Sunday, July 13, 2014

Le Bistrot Du Sommelier, Armenian Street


Wow, I realise that I haven't actually blogged about Le Bistrot Du Sommelier, a French bistro-style restaurant located at Armenian Street. The chef Patrick used to helm the kitchen of Au Petit Salut at Chip Bee Gardens, which was where I first had a taste of good fine homely French food, before even travelling to France. Over the years, Le Bistrot has been renowned for serving tasty and delicious French food done in a rustic style, such as their onglet steak, and various rillettes and foie gras preparations. Not haute cuisine by any stretch of the imagination, but then again - haute cuisine is rather pretentious anyway and labourious to eat every day.


We made a last minute booking so there wasn't space at the proper restaurant, but we managed to snag a table at the Rillette bar upstairs. I found it to be a rather cool space, high ceilings and loads of space to have a fun night out.
















We ordered a combination platter of rillettes and terrines: there was a rabbit rillette which was quite tasty; and a pork terrine which was well, a little short of my expectations, honestly - as it was a little flat (7/10); but what saved the day was the foie gras terrine, which was delicious: smooth and fatty, earthy; with the foie gras taste in an absolutely smooth terrine. Great with the brioche that they serve it with. (8/10)



What really blew our mind away was our main of Cote du Boeuf - This was super shiok (delicious in Singlish): very buttery in taste, perfectly done to a medium rare, absolutely superb, tasty stuff. (9/10). What I really liked were the ends where the fat had caramelised and melted. Yums!

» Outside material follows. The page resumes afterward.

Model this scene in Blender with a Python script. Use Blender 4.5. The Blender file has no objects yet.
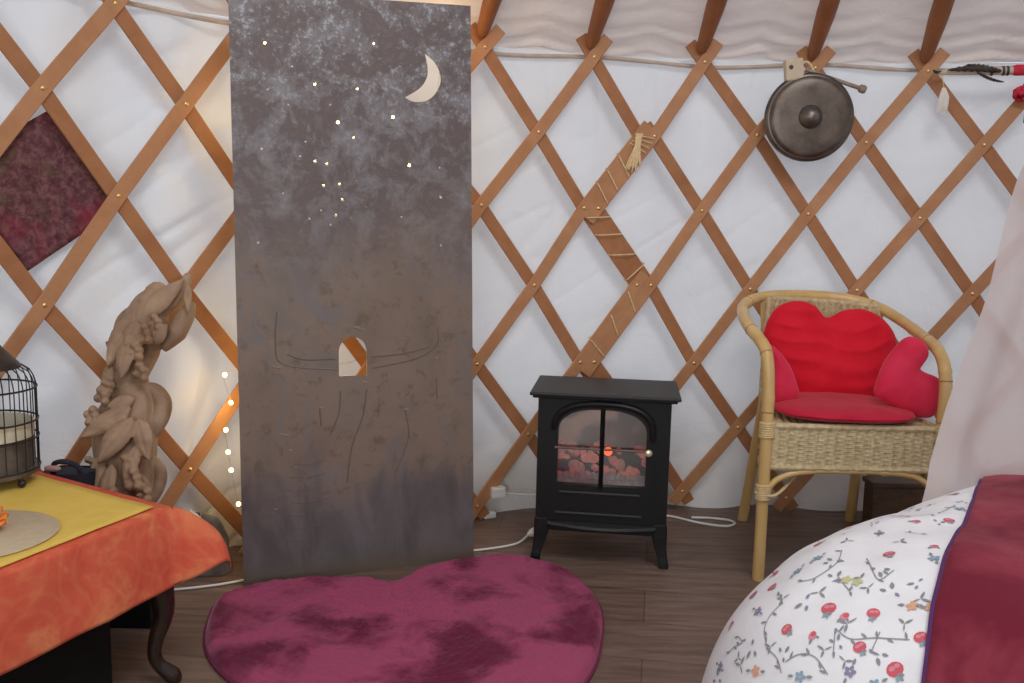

I was really impressed with the wine that I chose, a Cote Rotie Rene Rostaing 2010 Cuvee Classique (Ampodium), and this was really delicious. On the nose, a massive and complex nose of butter, bacon, spice, meaty aromas and black pepper, some earth and spice, and a palate of dark plums, black and red fruits, slight spice and chocolate; great structure, some sweetness, bacon and leather. Very elegant for a Cote-Rotie, almost Burgundian for its purity. Delicious stuff. (9/10).

Overall, I can't fault the food here - it's homely, rustic, delicious and tasty food done well. And a great wine list to boot as well, which befits the name of the place.